In the summer of 2011, United Russia and the Russian Popular Front staged a joint preliminary vote (primaries) to select candidates for elections to the Russian State Duma in December 2011. Members of the Russian Popular Front were included in the United Russia’s federal list of candidates. Eighty-seven of them were elected deputies.

The Russian Popular Front held its first conference in Rostov on Don on March 28-29, 2013. It was devoted to discussion and implementation of the pre-election articles of President Vladimir Putin.

President Putin, the heads of federal ministries and agencies, the president’s authorized delegates and experts took part in the conference after which Putin signed 21 instructions to the government, including on measures to restrict the so-called “golden parachutes” (allowances) for the heads of state corporations, on introduction of a school uniform and on the creation of the single concept of history course in Russian schools.

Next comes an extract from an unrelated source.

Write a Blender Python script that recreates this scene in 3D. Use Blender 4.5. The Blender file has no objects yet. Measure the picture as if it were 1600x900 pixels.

At present, the Russian Popular Front comprises the Russian Union of Veterans of Afghanistan, Combat Brotherhood, the Russian Union of Industrialists and Entrepreneurs, “Delovaya Rossiya” (Business Russia), “Opora Rossii” (The Pillar of Russia) movement, the Russian Federation of Independent Trade Unions, the Russian Association of Farmers’ Households and Agricultural Cooperatives (AKKOR), the Russian Union of Paratroopers, the work collectives of the Russian Railways joint-stock company, the Mail of Russia, the Severstal plant, the Yaroslavl Motor Works as well as about 1,900 organizations across Russia (189 federal and 1,680 regional organizations). The United Russia party, Patriots of Russia, the Rodina party and the Cossack Party of Russia are the partners of the Russian Popular Front.

The Russian Popular Front will finish the formation of regional organizing committees by May 2013. After that, it will be able to gain the status of an all-Russian organization.